As a non-fiction writer, I work with facts every day. Today, I have at my disposal a wide range of sources for those facts–library books, e-books, newspaper and magazine clippings, and the Internet to name a few. But nothing is more important than my own personal library, today numbering some 500 books.

During the past week, I was busy directing a group of energetic people at my church who were working to prepare for an annual fall festival that we held this past weekend. A book sale is a small part of that festival. Someone had donated what seemed like a complete collection of books on writing. The person who was organizing the books for sale said these probably wouldn’t sell, and being a writer, would I like to have them. Without hesitation, I said yes. And while I was elated to be receiving such a collection, I was saddened by the thought that a writer had perhaps retired or, even worse, had tried to become one and had given up.
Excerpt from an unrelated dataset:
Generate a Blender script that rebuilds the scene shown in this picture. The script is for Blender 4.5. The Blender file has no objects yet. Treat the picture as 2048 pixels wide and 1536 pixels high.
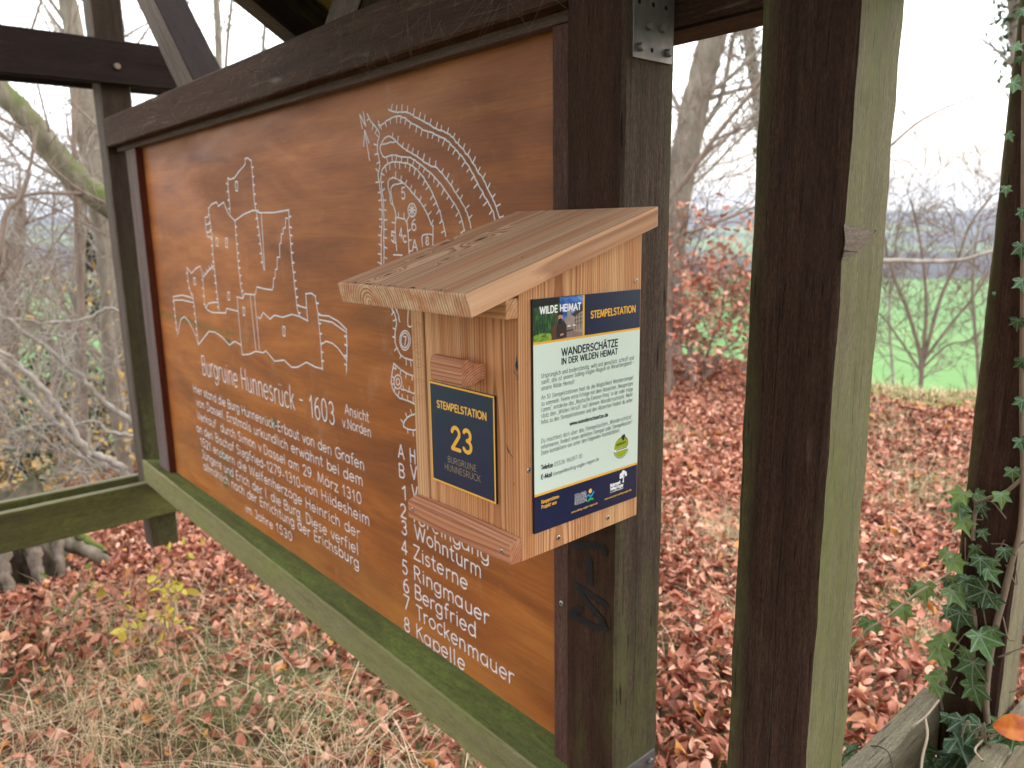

So now these very useful books will be added to my own personal collection of books on writing. And while I may already know a lot of what’s in them, I’ll still use them for reference from time to time.

As a writer in several varied and some related subject areas, I’ve amassed a varied collection of books. For my travel writing, I have a library of guidebooks on all the countries I’ve written about, plus others I’d like to write about. Complementing these are books ones about countries I’ve traveled to or would like to. Add to this books I’ve purchased to help me research travel books I’ve written. Each of my books has a small library all its own.

Then there are my specialties—writing about Mexico and antiques, now expanded to history in general. I’ve gathered a collection of reference books for each of these specialties. For Mexico, my collection features not only guidebooks on various parts of the country but books on its history and culture. My antiques specialty has required me to gather pricing guides, as well as books on individual types of pieces, including those on different kinds and styles of furniture. Added to that are those on ceramics and porcelain, silver, marks, rugs, glassware, etc.

Besides the books for my specialties, I have a rather large collection of books on writing. These include those on how to write various types of proposals, as well as published pieces—articles, short stories, plays, novels, and non-fiction books. The more useful ones sit on shelves by my computer while others occupy another “branch” of my library in my bedroom.

And then there are the books I’ve reviewed and those I read or haven’t gotten to yet. While I prefer to read non-fiction, I have a number of novels and books on short stories from which to choose when the spirit strikes me.

I’m a multifaceted person and as such have other interests. I love to cook, so the “cooking” branch of my library sits on shelves across from my kitchen.  I also love to grow houseplants and gardening in general. This requires me to have a modest collection of books on gardening and growing plants indoors. It takes a bit of specialized knowledge to grow a mini rain forest.